Por supuesto, una vez en Vietnam, había que ver templos. Y una, desde la comodidad de su silla detrás de un ordenador, organizando el viaje por correo electrónico, se imagina que todo va a ser muy relajante, extremadamente beatífico. Subir escaleras, bajar escaleras, cientos, miles. Eso era ver templos en Vietnam. No había forma de librarse. Los y las vietnamitas son de estatura reducida pero sus escalones son bien altos, incluso para mí. Subir y bajar, subir y bajar. Y sudar y sudar y sudar. Hasta que ya no sentías las piernas ni podías siquiera pensar, en tu nube pegajosa de incomodidad, cansancio, calor... y entonces llegabas al templo, entrabas con la cabeza gacha (a ver quién podía mantenerla alta con la que estaba cayendo) y dentro había penumbra, silencio con murmullos y roces, cierto frescor fragante de incienso y gente que se movía pidiendo cosas totalmente cotidianas y que convertía cada palabra en una oración. Nada del otro jueves. Ninguna iluminación repentina, ningún rayo de comprensión inmediata, sólo el cuerpo agotado y el momento de calma. Y entonces hacías el recorrido, te explicaban un poco y volvías al sol de justicia y a buscar otro templo. Comías comida deliciosa, respirabas los olores extraños, te veías abrumada por los ruidos, ruidos, ruidos... y seguías siendo la turista miope de turno, charla que te charla con el guía, que, cómo no, se apellidaba Nguyen.
Las ciudades, como Ha Noi, eran especialmente abrumadoras.
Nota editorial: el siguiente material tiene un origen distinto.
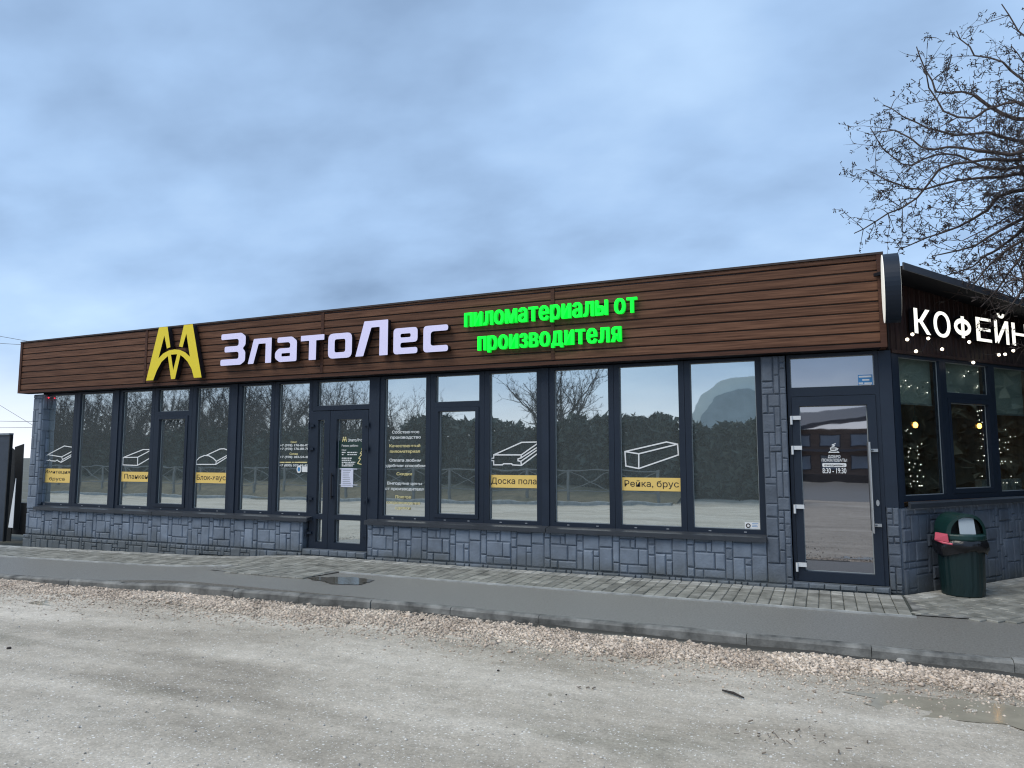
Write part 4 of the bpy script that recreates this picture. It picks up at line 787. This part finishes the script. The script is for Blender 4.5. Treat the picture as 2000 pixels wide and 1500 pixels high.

Inmensas calles de cinco o seis carriles en cada dirección, atestadas de motos, bicicletas y algún coche perdido en el tumulto. Sin semáforos. Puro (aparente) caos. Nunca vi un accidente, era milagroso. Intentar pasar una calle de esas, aterraba. Y lo intenté, pero dado mi titubeo, corrí peligro de ser atropellada y volví corriendo a la acera. Entonces se impuso preguntar a Long, nuestro dragón particular, el guía. Nguyen Long nos dijo: "Es muy sencillo, mantén la vista fija en el lugar a donde quieres ir, en línea recta y dirígete hacia allí sin dudar, ni titubear, ni cambiar el paso". Se me abrieron unos ojos como platos y pensé que era imposible, entré en pánico, pero lo hice: fijé la vista en el lago al que quería ir, en el otro lado del mundo, aparentemente; avancé un pie y me sumergí en el tumulto, con el corazón a mil por hora. Fue maravilloso, llegué intacta y en trance. La explicación es sencilla a tiro hecho: tú te ocupas de lo tuyo (y dejas de preocuparte de lo que vayan a hacer los demás) y los demás se ocupan de lo suyo, y, entonces, todo fluye, como un río. Al mostrar tu camino claramente, por tu dirección, los conductores pueden moverse para esquivarte y seguir su trayectoria; ellos saben dónde estás y hacia dónde vas, dónde están y hacia dónde van y de ahí todo marcha bien. Como peatón, es más sencillo, con saber dónde estás y a dónde vas, llegas de sobra, no tienes que ocuparte de los demás. Así de fácil, así de simple, no hay nada más.
Y, ocho años después, todavía sigo aprendiendo y asimilando esa enseñanza. Todo pragmatismo, todo espiritualidad. Dirige la vista al frente, a dónde quieras ir, muestra tu camino, y avanza, un paso cada vez, ocúpate de lo tuyo, haz lo que tienes que hacer, cruza la calle. Cruza la calle.